Stunned. Frustrated. Disappointed. All are feelings of every Phillies fan after the unacceptable performance by the team in the NLDS against the Rockies.

And all are things we should be feeling, reactions we should be having. But at this point, only a week after such a tough series, take a step back and overlook the NLDS.

The past three months, easily, was the most exciting time of baseball since ’93. One of the greatest seasons in Philadelphia sports in the past 15 years, no doubt about it. This team made the city, if only for a few months, forget about the year 1964, the doormat Birds, and the hopeless Sixers.

And who could have seen it coming. Forget the 4-11 mark in April; most still had leftover hope from their original preseason expectations. How about July 7th, a game under .500 after losing 7 of 9. Who though this team was going to win the division then? Probably nobody outside the clubhouse. Who could have guessed at that point, with a .215 batting average and a comfortable seat on the bench, that down the stretch in September, with the game on the line, you would want Pat Burrell at the plate?

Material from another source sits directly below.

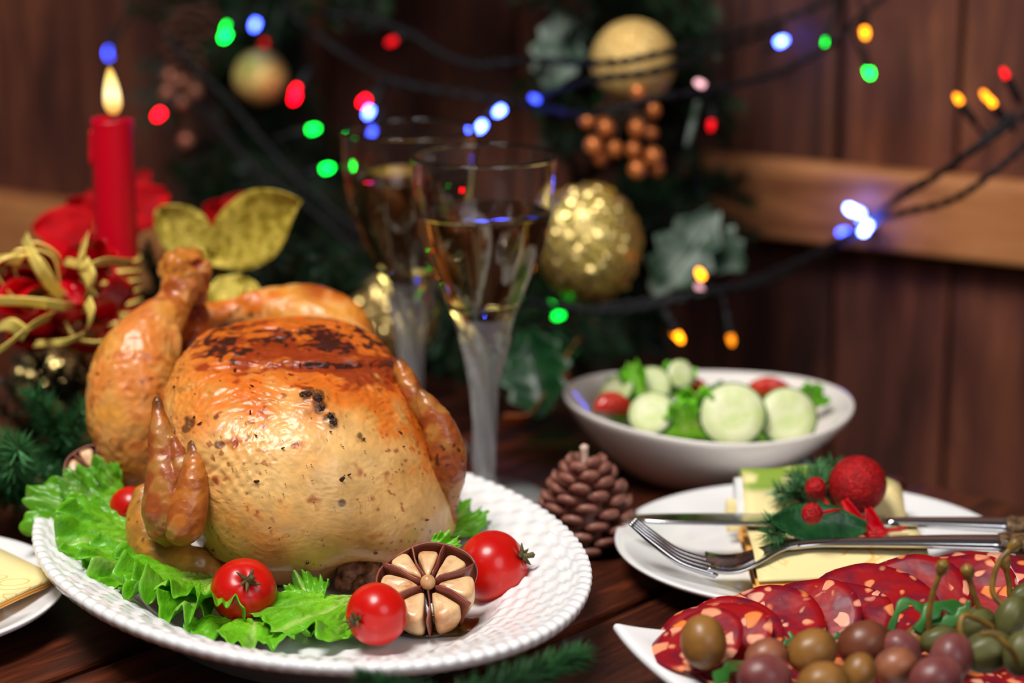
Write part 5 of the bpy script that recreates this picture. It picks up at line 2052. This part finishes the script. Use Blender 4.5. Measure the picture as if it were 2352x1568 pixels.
for pts, w in (([(55, 545, 1.27), (75, 590, 1.245), (105, 640, 1.245), (150, 690, 1.27)], .0042), ([(-30, 690, 1.24), (60, 692, 1.235), (140, 702, 1.24), (170, 705, 1.27)], .0034),
               ([(-40, 830, 1.22), (20, 790, 1.215), (70, 750, 1.225), (120, 725, 1.26)], .0042), ([(150, 600, 1.27), (200, 610, 1.245), (240, 600, 1.25), (300, 605, 1.29)], .003),
               ([(-20, 760, 1.26), (20, 745, 1.235), (60, 770, 1.235)], .005), ([(80, 790, 1.26), (150, 785, 1.24), (190, 770, 1.25)], .003), ([(195, 690, 1.27), (210, 650, 1.245), (190, 605, 1.25)], .0055),
               ([(-20, 600, 1.26), (20, 595, 1.25), (50, 600, 1.25)], .004), ([(195, 545, 1.27), (190, 570, 1.25), (185, 600, 1.25)], .005), ([(200, 690, 1.24), (210, 720, 1.235), (205, 750, 1.24)], .004)):
    ribbon(pts, w * 1.1, MT['gold'], 'gold_strip', camdir(.5, .6, .6))
part('knot', rub(D(155, 692, 1.275), .012, 3.0, (1, .8, .9), .2), MT['ribbon'], bow)

# ------------------------------------------------------------------ strings of lights
CABR = .0017


def light_string(label, cables, leds, loc):
    t = thing('light_string', label, 'string lights', loc)
    for pts in cables:
        P = [D(*p) for p in pts]
        Q = [Vector(q) for q in crom(P, 12)]
        tw = []
        for s in (0, math.pi):
            W = []
            for i, q in enumerate(Q):
                a = i * 0.9 + s
                W.append(q + Vector((0, .0012 * math.cos(a), .0012 * math.sin(a))))
            tw.append(tube(W, CABR * .85, 7, 2))
        part('cable', join(*tw), MT['cable'], t)
    for (u, v, d, c, s, du, dv, r) in leds:
        p = D(u, v, d)
        back = D(u + du, v + dv, d + .004) - p
        L = max(back.length, .012)
        b = back.normalized() if back.length > 1e-5 else Vector((0, .7, .7))
        sk = part('socket', loft([p + b * .0035, p + b * .005, p + b * min(.018, L)], [.0022, .0027, .0024], 12, 3), MT['cable'], t)
        if L > .02:
            part('lead', tube([p + b * .016, p + b * (L * .6), p + b * L], .0013, 6, 3), MT['cable'], t)
        R = .0020 * r
        part('led', loft([p + b * .005, p + b * .002, p - b * .001, p - b * .0028], [R * .8, R, R * .95, R * .5], 14, 4), led_mat(c, s), sk)
    return t


def near_wall(u, v, off):
    return proj(WP(u, v, off))[2]


NW = near_wall
upper_c = [[(600, -60, 1.64), (700, 20, 1.62), (838, 41, 1.60), (941, 76, 1.58), (1010, 120, 1.56), (1096, 148, 1.54), (1217, 138, 1.52), (1389, 145, 1.44), (1500, 127, 1.43), (1640, 90, 1.48), (1780, 50, 1.53), (1905, 0, 1.53), (1980, -40, 1.53)],
           [(560, -110, 1.66), (640, -5, 1.64), (700, 58, 1.62), (800, 130, 1.60), (893, 182, 1.57), (1045, 213, 1.55), (1217, 241, 1.52), (1355, 262, 1.44), (1500, 228, 1.43), (1650, 202, 1.46), (1780, 170, 1.50), (1900, 108, 1.52), (1965, 50, 1.52), (2040, -20, 1.52)],
           [(1200, 240, 1.53), (1290, 205, 1.47), (1380, 180, 1.43), (1500, 165, 1.43), (1640, 118, 1.48), (1760, 80, 1.53), (1800, 65, 1.54)],
           [(380, 80, 1.66), (440, 150, 1.64), (520, 225, 1.62), (600, 320, 1.60), (680, 410, 1.58), (760, 480, 1.57), (830, 540, 1.56)],
           [(440, 230, 1.65), (520, 310, 1.62), (580, 385, 1.60), (680, 455, 1.58), (760, 520, 1.57), (820, 570, 1.56)],
           [(290, -30, 1.80), (288, 40, 1.80), (262, 100, 1.79), (252, 124, 1.79)],
           [(1928, -30, 1.53), (1918, 20, 1.53), (1908, 70, 1.53), (1900, 100, 1.53)],
           [(1972, -30, 1.53), (1978, 20, 1.53), (1986, 60, 1.53)], [(1960, 60, 1.53), (1972, 110, 1.53), (1996, 160, 1.53)]]
upper_l = [(251, 123, 1.80, 'blue', 26, 8, -60, 1), (520, 66, 1.64, 'green', 26, 30, -60, 1), (516, 84, 1.63, 'green', 40, 40, -60, 1), (585, 58, 1.66, 'blue', 34, 20, -50, 1), (364, 264, 1.68, 'red', 26, 60, -60, 1),
           (679, 209, 1.64, 'red', 26, 40, -60, 1), (676, 226, 1.64, 'red', 26, 40, -70, 1), (835, 233, 1.60, 'red', 26, 58, -48, 1), (846, 259, 1.58, 'blue', 60, 40, -70, 1), (721, 296, 1.60, 'green', 22, -95, 25, 1),
           (753, 386, 1.58, 'green', 24, -70, 20, 1), (605, 103, 1.70, 'red', 5, 20, -60, 1), (898, 96, 1.62, 'red', 2.4, 40, -20, 1), (1146, 256, 1.52, 'blue', 70, 30, -25, 1), (1104, 292, 1.52, 'blue', 70, 50, -70, 1),
           (1227, 226, 1.50, 'blue', 6, 20, 10, 1), (1796, 94, NW(1796, 94, .018), 'blue', 70, -40, 20, 1), (1899, 102, 1.53, 'green', 18, 8, -50, 1), (1987, 77, 1.53, 'orange', 12, -6, -50, .95),
           (1997, 167, 1.53, 'green', 40, -22, -60, 1), (1606, 191, 1.47, 'pink', 3, 30, 15, 1), (1633, 289, 1.50, 'red', 2.4, 10, -80, .9), (846, 305, 1.56, 'blue', 8, 40, -60, 1)]  # pink bulb and dim last blue one are reflections built as glowing bulbs
light_string('dark cable string of coloured bulbs draped along the top of the wreath', upper_c, upper_l, D(1217, 138, 1.52))
def on_beam(u, v, off=.012):
    return near_wall(u, v, .022 + off)


BM = on_beam(1985, 515, .010)
low_c = [[(2420, 200, 1.40), (2352, 265, 1.40), (2250, 335, 1.40), (2150, 405, 1.43), (2050, 465, 1.48), (1985, 515, BM), (1900, 570, 1.52), (1750, 635, 1.45), (1600, 678, 1.41), (1450, 712, 1.41), (1330, 712, 1.42), (1200, 690, 1.44)],
         [(2440, 260, 1.40), (2352, 335, 1.40), (2270, 405, 1.40), (2180, 462, 1.43), (2060, 492, 1.48), (1990, 520, BM), (1880, 590, 1.51), (1760, 650, 1.45), (1640, 670, 1.41), (1500, 690, 1.41), (1380, 705, 1.42)],
         [(2330, 260, 1.405), (2180, 385, 1.42), (2080, 440, 1.47), (2000, 505, BM), (1930, 548, 1.52), (1800, 620, 1.47), (1700, 660, 1.43), (1560, 690, 1.41)]]
low_l = [(2307, 167, 1.42, 'red', 3.5, 38, 75, .9), (2200, 226, 1.44, 'orange', 7, 62, 90, .9), (2262, 218, 1.43, 'orange', 6, 55, 75, .9), (2276, 232, 1.42, 'orange', 8, 55, 70, .9),
         (1953, 480, on_beam(1953, 480, .016), 'white', 110, 40, 28, 1.1), (1971, 487, on_beam(1971, 487, .016), 'white', 70, 30, 22, 1), (1978, 502, on_beam(1978, 502), 'blue', 40, 16, 10, 1), (1996, 513, on_beam(1996, 513, .016), 'white', 110, -4, 8, 1.1),
         (1984, 530, on_beam(1984, 530, .02), 'white', 110, 6, -8, 1.1), (1935, 533, on_beam(1935, 533), 'blue', 24, 30, -4, .9),
         (1608, 628, 1.44, 'orange', 13, 24, 44, 1), (1561, 776, 1.44, 'orange', 9, -48, -85, 1), (1552, 767, 1.45, 'orange', 6, -40, -75, 1), (1680, 782, 1.46, 'orange', 3, -20, -100, 1), (1607, 660, 1.46, 'pink', 2, 20, 14, 1),
         (1263, 700, 1.47, 'green', 6, 20, 8, 1), (1281, 725, 1.47, 'green', 9, 30, -12, 1.1), (1268, 580, 1.50, 'green', 5, 20, 60, 1)]
light_string('dark cable string of orange and blue bulbs sagging across the right wall beam', low_c, low_l, D(1985, 515, 1.375))

fr_ = loft([D(1602, 235, 1.49), D(1592, 280, 1.49), D(1578, 335, 1.49)], [.0020, .0022, .0016], 12, 5)
o = part('glass_icicle', fr_, MT['holly_pale'], loc=D(1592, 280, 1.49))
tag(o, 'thin frosted icicle ornament right of the copper berries', 'ornament')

If I called in to WIP in March saying the Phils would win the division despite losing:

-Garcia and Lieber for the season,

-Myers and Gordon for 2 months,

-Utley and Hamels for a month each,

-Victorino for 3 weeks, and

-Howard for 2 weeks

I would have been asked what I was smoking.

But the team came through. How incredible it was. Jimmy Rollins played out of his mind. A 23 year old kid with a 4-7 minor league record became a shut-down MLB starter. The Bat, maybe the single most underachieving Philly athlete since Mike Mamula, earned every penny of his 13.25 million dollar contract down the stretch. Forget the .209 season and the 25$ million Ed Wade handed to him; I would trade it all for the second half of 2007 he had.

Nonetheless, with the loss to the Rockies, it looks as if the Philadelphia sports drought will add a year to the previous 23. The Curse of Billy Penn lives on, if only for one more year, because in March 2008 the Comcast Center will be complete, with a Billy Penn figurine sitting on top…

And we see the hope spring eternal. “Wait ‘til next year” has some meaning now, as “next year” returns almost every top ’07 performer, along with Uncle Charlie, the man who carried the team as far as it could go.

Over the past weeks we picked up a sound in a 71 year old man’s voice that we hadn’t heard for a decade. That voice that defines a franchise and mesmerizes a city had “high hopes.” And finally, going into a new year, we do too.